Indonesia navy drives away boat carrying Rohingya - military


Indonesia navy drives away boat carrying Rohingya - military

December 29, 2023

for illustrative purpose only

JAKARTA, Dec 29 (Reuters) - An Indonesian navy vessel in Aceh drove away a boat carrying Rohingya from Myanmar, a military spokesperson said, as growing numbers of would-be refugees from the strife-torn country face hostility from locals.

The wooden boat was encountered in waters near Weh Island, off Sumatra, military spokesperson Nugraha Gumilar said.

The Indonesian military vessel "shadowed" the vessel, which it believed to be carrying the Rohingya, a persecuted Myanmar Muslim-minority, until it was outside Indonesian waters and "would not return".

There are no estimates of how many Rohingya were on the boat, Nugraha said.

Indonesia's foreign ministry referred inquiries to the coordinating ministry for political, legal, and security affairs, which did not immediately respond to a request for comment.

Over 1,500 Rohingya have landed in Indonesia since November, according to data from the United Nations' refugee agency (UNCHR), facing increasing hostility and rejection as locals grow frustrated at the numbers of boats arriving.

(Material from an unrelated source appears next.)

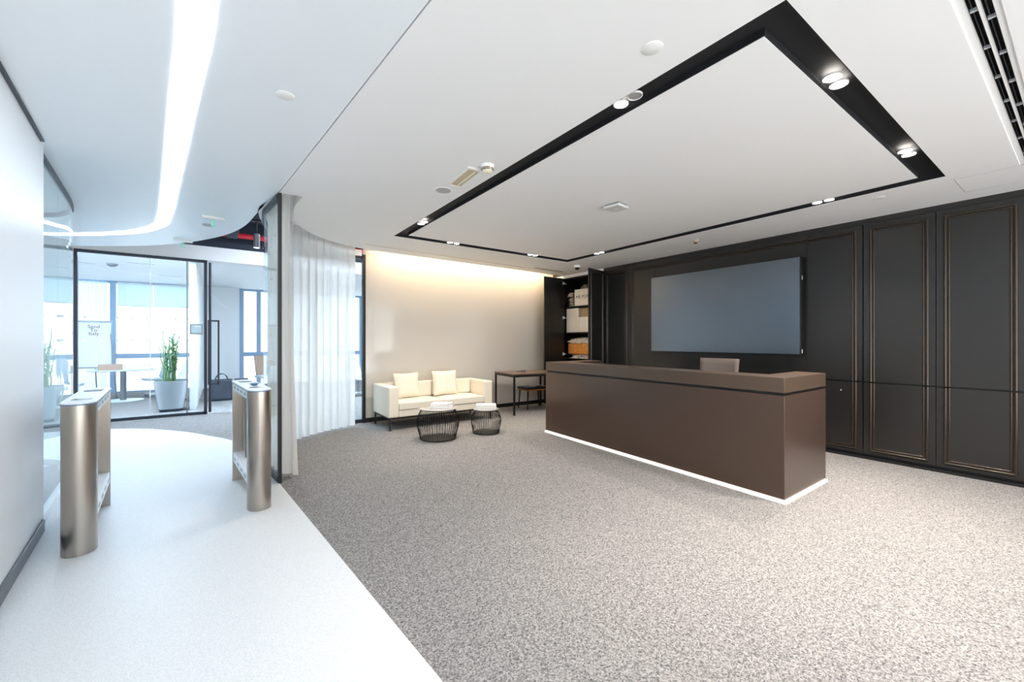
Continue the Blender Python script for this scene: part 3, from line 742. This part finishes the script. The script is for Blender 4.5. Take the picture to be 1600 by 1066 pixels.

On Wednesday, a large crowd of Indonesian students stormed a convention centre housing hundreds of Rohingya in the Aceh capital, calling for their deportation.

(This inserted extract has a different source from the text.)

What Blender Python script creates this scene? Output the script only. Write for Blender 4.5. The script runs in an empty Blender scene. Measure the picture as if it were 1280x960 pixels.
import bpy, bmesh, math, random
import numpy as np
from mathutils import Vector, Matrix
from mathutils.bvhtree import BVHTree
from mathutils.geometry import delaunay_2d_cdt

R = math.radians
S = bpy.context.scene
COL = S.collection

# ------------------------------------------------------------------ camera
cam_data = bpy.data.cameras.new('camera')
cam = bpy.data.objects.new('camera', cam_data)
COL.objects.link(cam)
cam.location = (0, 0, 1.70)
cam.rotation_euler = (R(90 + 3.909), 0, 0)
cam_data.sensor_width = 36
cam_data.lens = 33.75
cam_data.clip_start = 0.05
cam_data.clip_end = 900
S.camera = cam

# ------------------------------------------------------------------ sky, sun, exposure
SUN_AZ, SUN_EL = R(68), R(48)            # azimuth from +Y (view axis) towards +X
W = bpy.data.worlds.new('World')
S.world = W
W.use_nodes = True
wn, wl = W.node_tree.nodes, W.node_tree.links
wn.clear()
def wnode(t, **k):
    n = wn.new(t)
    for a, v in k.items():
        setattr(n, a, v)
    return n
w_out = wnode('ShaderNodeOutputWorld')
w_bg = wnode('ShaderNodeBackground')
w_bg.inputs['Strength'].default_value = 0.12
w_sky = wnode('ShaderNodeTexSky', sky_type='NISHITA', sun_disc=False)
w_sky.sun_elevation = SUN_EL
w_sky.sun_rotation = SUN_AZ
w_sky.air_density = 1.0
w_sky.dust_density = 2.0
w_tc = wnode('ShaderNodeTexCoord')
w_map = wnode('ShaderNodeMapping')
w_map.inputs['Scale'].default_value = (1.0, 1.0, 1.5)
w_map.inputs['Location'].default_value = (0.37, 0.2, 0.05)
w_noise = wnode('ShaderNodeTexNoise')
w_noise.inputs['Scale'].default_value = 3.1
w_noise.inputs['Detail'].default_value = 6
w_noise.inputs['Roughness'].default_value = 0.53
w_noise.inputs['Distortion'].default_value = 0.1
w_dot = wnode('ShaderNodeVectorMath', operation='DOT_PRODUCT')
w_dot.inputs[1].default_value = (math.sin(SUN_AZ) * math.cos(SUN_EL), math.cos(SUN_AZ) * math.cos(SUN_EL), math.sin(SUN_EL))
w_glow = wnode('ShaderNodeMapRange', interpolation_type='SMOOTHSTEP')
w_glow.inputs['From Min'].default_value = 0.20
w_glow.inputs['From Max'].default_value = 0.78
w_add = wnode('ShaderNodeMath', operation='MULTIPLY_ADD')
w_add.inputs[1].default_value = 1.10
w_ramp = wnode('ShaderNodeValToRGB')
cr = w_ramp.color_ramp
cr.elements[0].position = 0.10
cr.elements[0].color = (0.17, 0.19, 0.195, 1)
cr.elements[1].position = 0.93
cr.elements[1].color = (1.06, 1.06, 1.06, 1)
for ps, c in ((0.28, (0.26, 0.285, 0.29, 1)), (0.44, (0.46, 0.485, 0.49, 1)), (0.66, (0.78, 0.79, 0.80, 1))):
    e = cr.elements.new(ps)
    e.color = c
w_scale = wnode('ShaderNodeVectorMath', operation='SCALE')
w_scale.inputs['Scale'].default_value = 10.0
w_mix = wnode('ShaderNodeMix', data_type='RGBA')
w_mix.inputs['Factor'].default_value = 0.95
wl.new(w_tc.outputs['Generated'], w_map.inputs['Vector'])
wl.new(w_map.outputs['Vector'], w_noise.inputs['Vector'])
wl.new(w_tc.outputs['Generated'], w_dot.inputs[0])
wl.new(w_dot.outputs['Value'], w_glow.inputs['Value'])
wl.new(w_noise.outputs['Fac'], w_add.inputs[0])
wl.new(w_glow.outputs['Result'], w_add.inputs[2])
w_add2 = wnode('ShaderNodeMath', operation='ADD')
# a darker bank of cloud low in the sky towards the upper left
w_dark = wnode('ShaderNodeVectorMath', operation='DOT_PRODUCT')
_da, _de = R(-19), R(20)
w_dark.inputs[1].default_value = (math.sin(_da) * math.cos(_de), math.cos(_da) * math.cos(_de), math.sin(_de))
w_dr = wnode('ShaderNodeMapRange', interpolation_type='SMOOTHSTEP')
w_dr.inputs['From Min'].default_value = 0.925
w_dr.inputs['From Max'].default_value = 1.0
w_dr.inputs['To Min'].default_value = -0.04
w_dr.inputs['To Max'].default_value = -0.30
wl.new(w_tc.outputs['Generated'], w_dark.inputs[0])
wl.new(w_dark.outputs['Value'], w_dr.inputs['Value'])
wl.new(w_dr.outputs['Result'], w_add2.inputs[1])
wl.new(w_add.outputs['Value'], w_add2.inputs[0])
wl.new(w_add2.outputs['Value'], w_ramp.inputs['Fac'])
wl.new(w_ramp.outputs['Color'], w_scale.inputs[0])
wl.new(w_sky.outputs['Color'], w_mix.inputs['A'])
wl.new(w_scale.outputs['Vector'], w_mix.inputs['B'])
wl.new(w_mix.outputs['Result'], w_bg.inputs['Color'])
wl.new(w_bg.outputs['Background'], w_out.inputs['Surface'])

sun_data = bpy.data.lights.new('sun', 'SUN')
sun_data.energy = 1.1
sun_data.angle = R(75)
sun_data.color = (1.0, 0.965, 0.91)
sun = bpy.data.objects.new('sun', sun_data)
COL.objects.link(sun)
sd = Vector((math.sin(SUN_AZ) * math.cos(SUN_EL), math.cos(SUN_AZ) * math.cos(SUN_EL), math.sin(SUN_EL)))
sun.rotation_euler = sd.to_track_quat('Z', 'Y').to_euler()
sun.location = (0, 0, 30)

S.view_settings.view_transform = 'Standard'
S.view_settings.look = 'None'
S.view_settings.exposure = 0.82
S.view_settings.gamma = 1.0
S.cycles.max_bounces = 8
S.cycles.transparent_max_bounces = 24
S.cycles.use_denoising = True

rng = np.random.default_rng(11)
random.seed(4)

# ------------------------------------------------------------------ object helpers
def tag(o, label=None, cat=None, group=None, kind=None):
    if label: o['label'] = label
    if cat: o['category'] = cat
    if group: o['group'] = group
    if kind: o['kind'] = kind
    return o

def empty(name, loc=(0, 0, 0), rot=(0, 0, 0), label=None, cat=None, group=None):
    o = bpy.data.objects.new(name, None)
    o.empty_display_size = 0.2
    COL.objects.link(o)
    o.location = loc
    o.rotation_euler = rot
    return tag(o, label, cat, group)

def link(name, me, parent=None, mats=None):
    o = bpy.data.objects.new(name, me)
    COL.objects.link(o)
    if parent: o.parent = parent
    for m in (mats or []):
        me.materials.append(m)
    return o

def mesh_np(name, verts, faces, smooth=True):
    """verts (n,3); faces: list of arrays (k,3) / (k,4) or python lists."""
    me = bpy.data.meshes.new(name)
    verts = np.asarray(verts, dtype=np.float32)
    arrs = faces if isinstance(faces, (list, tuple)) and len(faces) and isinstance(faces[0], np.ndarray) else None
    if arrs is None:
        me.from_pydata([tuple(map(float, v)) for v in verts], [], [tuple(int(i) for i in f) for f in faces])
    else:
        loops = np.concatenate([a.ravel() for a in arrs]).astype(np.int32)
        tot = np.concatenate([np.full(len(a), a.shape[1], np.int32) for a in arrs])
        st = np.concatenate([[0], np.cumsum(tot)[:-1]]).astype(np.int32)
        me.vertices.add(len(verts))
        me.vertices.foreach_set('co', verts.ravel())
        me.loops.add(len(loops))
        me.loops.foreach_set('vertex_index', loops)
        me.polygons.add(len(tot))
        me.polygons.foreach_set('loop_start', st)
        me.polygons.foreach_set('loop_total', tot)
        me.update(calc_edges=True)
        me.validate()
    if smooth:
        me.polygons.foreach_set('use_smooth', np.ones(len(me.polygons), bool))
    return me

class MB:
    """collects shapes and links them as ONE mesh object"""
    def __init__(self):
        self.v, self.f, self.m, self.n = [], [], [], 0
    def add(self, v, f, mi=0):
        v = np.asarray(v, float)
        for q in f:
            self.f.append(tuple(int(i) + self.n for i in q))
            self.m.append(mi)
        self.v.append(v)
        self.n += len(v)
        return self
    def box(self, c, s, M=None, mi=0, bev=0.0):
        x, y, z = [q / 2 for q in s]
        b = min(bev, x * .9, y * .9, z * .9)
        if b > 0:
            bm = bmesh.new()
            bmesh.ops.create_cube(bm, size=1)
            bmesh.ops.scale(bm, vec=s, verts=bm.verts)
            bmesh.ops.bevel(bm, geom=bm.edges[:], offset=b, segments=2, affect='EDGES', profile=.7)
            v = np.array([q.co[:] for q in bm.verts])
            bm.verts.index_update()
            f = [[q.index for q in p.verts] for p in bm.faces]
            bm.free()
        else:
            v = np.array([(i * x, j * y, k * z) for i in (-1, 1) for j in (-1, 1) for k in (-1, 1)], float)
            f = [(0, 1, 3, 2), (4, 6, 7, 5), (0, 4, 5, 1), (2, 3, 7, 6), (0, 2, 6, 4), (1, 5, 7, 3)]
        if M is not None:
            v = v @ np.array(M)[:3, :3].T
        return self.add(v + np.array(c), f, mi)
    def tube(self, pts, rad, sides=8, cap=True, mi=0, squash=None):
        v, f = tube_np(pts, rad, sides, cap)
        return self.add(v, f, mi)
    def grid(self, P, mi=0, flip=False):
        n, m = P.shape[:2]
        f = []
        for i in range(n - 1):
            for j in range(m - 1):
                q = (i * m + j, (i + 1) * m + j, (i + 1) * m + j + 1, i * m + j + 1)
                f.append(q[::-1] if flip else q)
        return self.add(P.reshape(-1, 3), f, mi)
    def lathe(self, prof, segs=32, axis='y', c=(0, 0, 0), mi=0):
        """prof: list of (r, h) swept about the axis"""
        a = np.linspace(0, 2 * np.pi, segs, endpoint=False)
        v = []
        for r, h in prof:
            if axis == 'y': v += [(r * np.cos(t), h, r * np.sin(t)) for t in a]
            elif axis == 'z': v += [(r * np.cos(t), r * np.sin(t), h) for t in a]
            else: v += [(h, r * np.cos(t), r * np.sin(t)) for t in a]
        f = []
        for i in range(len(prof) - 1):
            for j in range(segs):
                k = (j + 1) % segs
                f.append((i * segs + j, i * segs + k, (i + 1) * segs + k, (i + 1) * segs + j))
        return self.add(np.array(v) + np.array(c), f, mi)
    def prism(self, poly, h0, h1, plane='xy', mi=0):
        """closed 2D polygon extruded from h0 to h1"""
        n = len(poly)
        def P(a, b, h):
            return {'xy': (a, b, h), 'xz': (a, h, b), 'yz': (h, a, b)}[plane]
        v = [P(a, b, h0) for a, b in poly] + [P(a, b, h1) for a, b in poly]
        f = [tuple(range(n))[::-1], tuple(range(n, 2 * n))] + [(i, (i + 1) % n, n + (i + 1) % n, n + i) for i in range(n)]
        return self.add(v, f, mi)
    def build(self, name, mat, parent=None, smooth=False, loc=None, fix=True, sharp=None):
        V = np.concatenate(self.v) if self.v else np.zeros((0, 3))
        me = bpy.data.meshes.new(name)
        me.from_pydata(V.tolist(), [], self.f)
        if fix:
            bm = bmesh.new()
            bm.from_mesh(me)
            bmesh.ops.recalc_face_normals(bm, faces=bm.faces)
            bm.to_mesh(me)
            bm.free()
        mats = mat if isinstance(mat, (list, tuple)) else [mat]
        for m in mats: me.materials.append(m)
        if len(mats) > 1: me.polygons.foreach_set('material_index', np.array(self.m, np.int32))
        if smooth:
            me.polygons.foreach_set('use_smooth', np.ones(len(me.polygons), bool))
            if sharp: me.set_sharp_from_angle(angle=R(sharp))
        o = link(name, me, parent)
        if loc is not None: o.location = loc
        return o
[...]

The UNHCR said it was "deeply disturbed to see a mob attack on a site sheltering vulnerable refugee families."

For years, Rohingya have left Myanmar, where they are generally regarded as foreign interlopers from South Asia, denied citizenship and subjected to abuse. They usually leave mostly to Indonesia or neighbouring Malaysia from November to April, when the seas are calmer.

Indonesia, the world's largest Muslim-majority country, is not a signatory to the 1951 United Nations Convention on Refugees but has a history of taking in refugees if they arrive.

Indonesia has urged Myanmar authorities to halt violence against Rohingya Muslims and says it will crack down on suspected human traffickers involved in the latest wave of arrivals.

1 comment:

  1. Mahathir was heavily condemned in the international press when he did the same with Vietnamese refugees at the time, back in the late 1970s.

    Many years later I met a former Vietnamese refugee who had been subject to such treatment.

    He had been rescued by an American ship, settled in USA , worked hard and made a success.
    He is a senior executive with a US company I dealt with.
    I told him I felt so sorry, but he holds no grudges against Malaysia.

    His story is an antidote to the megatons of demonisation of America that you read in the Left Wing Wanker press.
    As he said, America was the land which took him in, a penniless refugee, and he had the opportunity to have himself educated, and rose to a Senior position in a Fortune 500 Corporation.